— Begin —
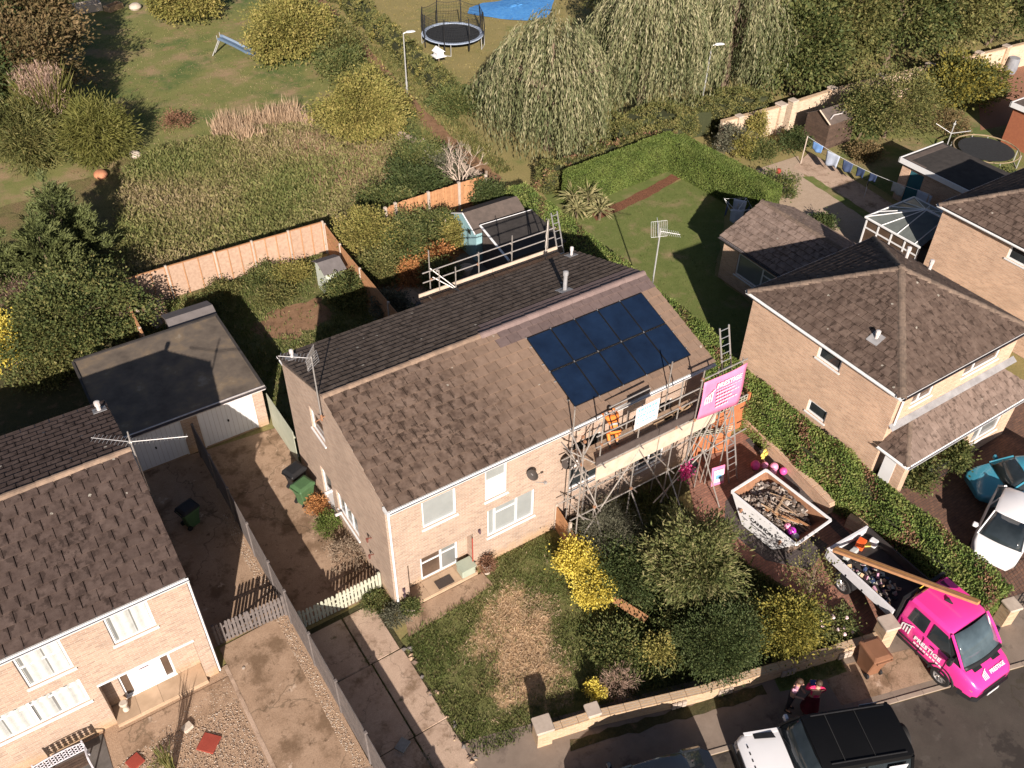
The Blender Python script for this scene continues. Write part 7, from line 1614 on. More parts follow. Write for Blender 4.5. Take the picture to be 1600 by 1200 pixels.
m = MB(); m.box(-.12, -.10, -.72, .72, 1.862, 1.872); m.box(-1.0, -.985, -.70, .70, 1.862, 1.872); m.build('roof_seam', simple('seam_grey', (.03, .03, .03)), SV)
for k in (-1, 1):
    quad_th('bonnet_vent', [(1.25, k*.55, 1.245), (1.85, k*.62, 1.21), (1.85, k*.78, 1.19), (1.30, k*.74, 1.225)][::k], BLACK, SV, .01)
    m = MB(); pts = [(1.45+.46*math.cos(a), k*.955, .40+.46*math.sin(a)) for a in np.linspace(-.1, PI+.1, 12)]; m.path(pts, .04, 5); pts = [(-1.45+.46*math.cos(a), k*.955, .40+.46*math.sin(a)) for a in np.linspace(-.1, PI+.1, 12)]; m.path(pts, .04, 5); m.build('wheel_arch', BLACK, SV)
    m = MB(); m.box(1.1, 2.1, k*.80-.05, k*.80+.05, 1.185, 1.20); m.build('wing_ridge', WHITEP, SV)
    m = MB(); m.tube((2.2, k*.68, .86), (2.3, k*.68, .86), .12, 12); m.build('headlight', MATS['headlamp_lens'], SV)
    m = MB(); m.box(-1.9, -1.35, k*.925-.006, k*.925+.006, 1.26, 1.62); m.build('window_panel', WHITEP, SV)
m = MB(); m.tube((-2.28, -.1, 1.02), (-2.5, -.1, 1.02), .37, 18); m.build('spare_wheel', TYRE, SV)
m = MB(); m.tube((-2.50, -.1, 1.02), (-2.52, -.1, 1.02), .25, 18); m.build('spare_cover', BLACKP, SV)
for i in range(6): m = MB(); m.box(2.08, 2.12, -.5+i*.2, -.42+i*.2, 1.125, 1.135); m.build('bonnet_letter', BLACK, SV)
m = MB(); m.box(.98, 1.08, -.8, .8, 1.205, 1.235); m.build('scuttle', BLACK, SV)
for y in (-.5, .25): m = MB(); m.path([(1.06, y, 1.26), (.95, y+.45, 1.36)], .012, 4); m.build('wiper', BLACK, SV)
m = MB(); m.box(2.2, 2.34, -.86, .86, .42, .62); m.box(2.28, 2.33, -.5, .5, .7, .92); m.build('bumper', BLACK, SV)
m = MB(); g2 = random.Random(2)
for i in range(14): m.at((-2.0+g2.uniform(0, .4), .962, .95+g2.uniform(-.18, .18)), 0, 0, g2.uniform(0, 3)); m.box(-.06, .06, 0, .004, -.012, .012)
m.build('red_graphic', simple('red_graphic_print', (.45, .05, .08)), SV)
car('parked_car', 'blue hatchback parked on brown block paving in front of the porch', 'car', (22.35, -8.02, 0), math.radians(152), BLUEP,
    [(-1.95, .72, .40, .80, .95, 0), (-1.8, .82, .30, .88, 1.0, 0), (-.9, .85, .28, .90, 1.0, 0), (.6, .85, .28, .88, .98, 0), (1.1, .83, .28, .80, .92, .03), (1.6, .78, .30, .70, .80, .04), (1.9, .66, .34, .60, .68, .03), (2.0, .5, .38, .55, .6, .02)], (-1.8, -1.3, .35, 1.0, .76, .58, .95, 1.42), BLUEP)
car('parked_car', 'small white hatchback with wipers beside the blue car behind the hedge', 'car', (19.75, -9.05, 0), math.radians(200), WHITEP,
    [(-1.75, .70, .40, .80, .95, 0), (-1.6, .80, .30, .88, 1.0, 0), (-.8, .82, .28, .90, 1.0, 0), (.5, .82, .28, .88, .98, 0), (1.0, .80, .28, .82, .92, .03), (1.45, .74, .30, .72, .80, .04), (1.7, .60, .34, .60, .68, .03)], (-1.6, -1.2, .25, 1.15, .74, .56, .95, 1.42), WHITEP, GLASS_C)
car('parked_car', 'dark car at the bottom edge of the picture casting a round shadow', 'car', (2.85, -9.62, 0), math.radians(163), NAVYP,
    [(-2.05, .72, .40, .80, .95, 0), (-1.85, .84, .30, .88, 1.0, 0), (-.9, .88, .28, .90, 1.0, 0), (.6, .88, .28, .88, .98, 0), (1.2, .86, .28, .80, .92, .03), (1.75, .80, .30, .70, .80, .04), (2.05, .66, .34, .60, .68, .03)], (-1.8, -1.1, .35, 1.1, .80, .62, .95, 1.48), NAVYP)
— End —
Given request
Set down the material above as is, without any pictures.

Result for this exercise
The Blender Python script for this scene continues. Write part 7, from line 1614 on. More parts follow. Write for Blender 4.5. Take the picture to be 1600 by 1200 pixels.
m = MB(); m.box(-.12, -.10, -.72, .72, 1.862, 1.872); m.box(-1.0, -.985, -.70, .70, 1.862, 1.872); m.build('roof_seam', simple('seam_grey', (.03, .03, .03)), SV)
for k in (-1, 1):
    quad_th('bonnet_vent', [(1.25, k*.55, 1.245), (1.85, k*.62, 1.21), (1.85, k*.78, 1.19), (1.30, k*.74, 1.225)][::k], BLACK, SV, .01)
    m = MB(); pts = [(1.45+.46*math.cos(a), k*.955, .40+.46*math.sin(a)) for a in np.linspace(-.1, PI+.1, 12)]; m.path(pts, .04, 5); pts = [(-1.45+.46*math.cos(a), k*.955, .40+.46*math.sin(a)) for a in np.linspace(-.1, PI+.1, 12)]; m.path(pts, .04, 5); m.build('wheel_arch', BLACK, SV)
    m = MB(); m.box(1.1, 2.1, k*.80-.05, k*.80+.05, 1.185, 1.20); m.build('wing_ridge', WHITEP, SV)
    m = MB(); m.tube((2.2, k*.68, .86), (2.3, k*.68, .86), .12, 12); m.build('headlight', MATS['headlamp_lens'], SV)
    m = MB(); m.box(-1.9, -1.35, k*.925-.006, k*.925+.006, 1.26, 1.62); m.build('window_panel', WHITEP, SV)
m = MB(); m.tube((-2.28, -.1, 1.02), (-2.5, -.1, 1.02), .37, 18); m.build('spare_wheel', TYRE, SV)
m = MB(); m.tube((-2.50, -.1, 1.02), (-2.52, -.1, 1.02), .25, 18); m.build('spare_cover', BLACKP, SV)
for i in range(6): m = MB(); m.box(2.08, 2.12, -.5+i*.2, -.42+i*.2, 1.125, 1.135); m.build('bonnet_letter', BLACK, SV)
m = MB(); m.box(.98, 1.08, -.8, .8, 1.205, 1.235); m.build('scuttle', BLACK, SV)
for y in (-.5, .25): m = MB(); m.path([(1.06, y, 1.26), (.95, y+.45, 1.36)], .012, 4); m.build('wiper', BLACK, SV)
m = MB(); m.box(2.2, 2.34, -.86, .86, .42, .62); m.box(2.28, 2.33, -.5, .5, .7, .92); m.build('bumper', BLACK, SV)
m = MB(); g2 = random.Random(2)
for i in range(14): m.at((-2.0+g2.uniform(0, .4), .962, .95+g2.uniform(-.18, .18)), 0, 0, g2.uniform(0, 3)); m.box(-.06, .06, 0, .004, -.012, .012)
m.build('red_graphic', simple('red_graphic_print', (.45, .05, .08)), SV)
car('parked_car', 'blue hatchback parked on brown block paving in front of the porch', 'car', (22.35, -8.02, 0), math.radians(152), BLUEP,
    [(-1.95, .72, .40, .80, .95, 0), (-1.8, .82, .30, .88, 1.0, 0), (-.9, .85, .28, .90, 1.0, 0), (.6, .85, .28, .88, .98, 0), (1.1, .83, .28, .80, .92, .03), (1.6, .78, .30, .70, .80, .04), (1.9, .66, .34, .60, .68, .03), (2.0, .5, .38, .55, .6, .02)], (-1.8, -1.3, .35, 1.0, .76, .58, .95, 1.42), BLUEP)
car('parked_car', 'small white hatchback with wipers beside the blue car behind the hedge', 'car', (19.75, -9.05, 0), math.radians(200), WHITEP,
    [(-1.75, .70, .40, .80, .95, 0), (-1.6, .80, .30, .88, 1.0, 0), (-.8, .82, .28, .90, 1.0, 0), (.5, .82, .28, .88, .98, 0), (1.0, .80, .28, .82, .92, .03), (1.45, .74, .30, .72, .80, .04), (1.7, .60, .34, .60, .68, .03)], (-1.6, -1.2, .25, 1.15, .74, .56, .95, 1.42), WHITEP, GLASS_C)
car('parked_car', 'dark car at the bottom edge of the picture casting a round shadow', 'car', (2.85, -9.62, 0), math.radians(163), NAVYP,
    [(-2.05, .72, .40, .80, .95, 0), (-1.85, .84, .30, .88, 1.0, 0), (-.9, .88, .28, .90, 1.0, 0), (.6, .88, .28, .88, .98, 0), (1.2, .86, .28, .80, .92, .03), (1.75, .80, .30, .70, .80, .04), (2.05, .66, .34, .60, .68, .03)], (-1.8, -1.1, .35, 1.1, .80, .62, .95, 1.48), NAVYP)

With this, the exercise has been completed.